* TASK DIRECTIONS: Every line that includes the word "scene" is to be listed.

* ENTRIES SHOWN:
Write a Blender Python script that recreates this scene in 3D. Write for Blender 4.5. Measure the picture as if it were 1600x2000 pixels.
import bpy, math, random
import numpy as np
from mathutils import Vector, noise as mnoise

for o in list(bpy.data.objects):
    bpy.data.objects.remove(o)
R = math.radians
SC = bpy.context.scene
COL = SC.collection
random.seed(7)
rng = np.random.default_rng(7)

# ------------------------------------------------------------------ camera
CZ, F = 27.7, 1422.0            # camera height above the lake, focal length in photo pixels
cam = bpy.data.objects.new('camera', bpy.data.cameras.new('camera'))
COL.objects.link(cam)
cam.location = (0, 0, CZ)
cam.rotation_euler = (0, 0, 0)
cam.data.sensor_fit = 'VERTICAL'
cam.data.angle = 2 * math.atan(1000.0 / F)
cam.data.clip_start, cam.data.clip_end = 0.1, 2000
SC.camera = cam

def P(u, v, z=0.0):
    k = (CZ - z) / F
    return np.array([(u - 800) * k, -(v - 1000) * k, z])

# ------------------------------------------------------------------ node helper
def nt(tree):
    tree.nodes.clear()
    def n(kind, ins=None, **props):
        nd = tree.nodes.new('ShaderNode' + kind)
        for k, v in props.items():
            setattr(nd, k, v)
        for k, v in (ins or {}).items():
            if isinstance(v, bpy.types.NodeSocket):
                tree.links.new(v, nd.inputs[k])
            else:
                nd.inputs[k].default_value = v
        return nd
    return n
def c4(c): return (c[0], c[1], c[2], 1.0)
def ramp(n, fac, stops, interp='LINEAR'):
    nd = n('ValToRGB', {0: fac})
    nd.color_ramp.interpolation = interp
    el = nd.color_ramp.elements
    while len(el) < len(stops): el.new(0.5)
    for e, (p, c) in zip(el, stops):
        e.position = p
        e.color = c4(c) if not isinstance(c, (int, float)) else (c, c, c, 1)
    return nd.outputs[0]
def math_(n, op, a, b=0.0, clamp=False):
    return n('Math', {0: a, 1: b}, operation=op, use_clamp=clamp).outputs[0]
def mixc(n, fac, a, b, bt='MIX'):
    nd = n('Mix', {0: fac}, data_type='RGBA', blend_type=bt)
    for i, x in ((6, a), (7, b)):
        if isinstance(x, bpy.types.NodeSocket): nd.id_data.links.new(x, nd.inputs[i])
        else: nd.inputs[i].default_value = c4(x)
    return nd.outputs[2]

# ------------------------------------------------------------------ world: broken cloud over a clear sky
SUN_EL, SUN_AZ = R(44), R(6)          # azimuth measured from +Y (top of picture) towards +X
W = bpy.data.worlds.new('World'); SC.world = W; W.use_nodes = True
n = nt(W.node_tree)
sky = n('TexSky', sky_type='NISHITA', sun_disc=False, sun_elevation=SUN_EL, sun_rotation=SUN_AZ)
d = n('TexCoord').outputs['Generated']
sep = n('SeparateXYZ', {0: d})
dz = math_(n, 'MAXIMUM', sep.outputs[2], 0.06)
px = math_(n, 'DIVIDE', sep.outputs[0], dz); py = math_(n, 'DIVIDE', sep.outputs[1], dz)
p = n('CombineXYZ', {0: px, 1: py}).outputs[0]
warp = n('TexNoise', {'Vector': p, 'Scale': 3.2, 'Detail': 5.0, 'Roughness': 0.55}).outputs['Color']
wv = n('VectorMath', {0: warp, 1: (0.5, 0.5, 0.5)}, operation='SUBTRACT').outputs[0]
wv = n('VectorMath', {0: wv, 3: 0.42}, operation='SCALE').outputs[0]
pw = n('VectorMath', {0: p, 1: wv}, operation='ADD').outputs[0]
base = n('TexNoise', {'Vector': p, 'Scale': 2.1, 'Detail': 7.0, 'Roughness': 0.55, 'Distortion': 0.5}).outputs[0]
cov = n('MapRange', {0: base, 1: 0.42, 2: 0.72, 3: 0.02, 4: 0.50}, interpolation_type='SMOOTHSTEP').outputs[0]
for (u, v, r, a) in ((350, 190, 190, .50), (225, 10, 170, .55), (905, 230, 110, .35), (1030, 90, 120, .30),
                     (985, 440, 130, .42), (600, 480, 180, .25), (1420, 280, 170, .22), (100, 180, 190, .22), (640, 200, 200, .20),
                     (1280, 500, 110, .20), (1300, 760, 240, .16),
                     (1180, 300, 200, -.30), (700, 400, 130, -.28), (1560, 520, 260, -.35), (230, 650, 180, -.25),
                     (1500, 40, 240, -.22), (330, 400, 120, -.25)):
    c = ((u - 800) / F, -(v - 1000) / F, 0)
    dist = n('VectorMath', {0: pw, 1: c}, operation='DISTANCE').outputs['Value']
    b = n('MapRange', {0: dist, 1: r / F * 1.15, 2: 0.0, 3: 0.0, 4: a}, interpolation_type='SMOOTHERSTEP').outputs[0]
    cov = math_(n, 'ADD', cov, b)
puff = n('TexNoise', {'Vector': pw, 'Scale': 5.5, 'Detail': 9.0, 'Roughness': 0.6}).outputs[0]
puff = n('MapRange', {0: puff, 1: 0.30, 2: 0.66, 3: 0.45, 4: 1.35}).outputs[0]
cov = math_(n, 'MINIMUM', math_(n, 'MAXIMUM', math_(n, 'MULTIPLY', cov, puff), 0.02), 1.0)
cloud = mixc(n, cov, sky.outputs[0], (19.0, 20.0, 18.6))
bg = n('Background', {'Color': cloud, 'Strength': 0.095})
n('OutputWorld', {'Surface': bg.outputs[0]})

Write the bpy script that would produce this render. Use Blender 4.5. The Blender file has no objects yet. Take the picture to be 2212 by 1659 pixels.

* RESPONSE TO THE TASK:
Write a Blender Python script that recreates this scene in 3D. Write for Blender 4.5. Measure the picture as if it were 1600x2000 pixels.
SC = bpy.context.scene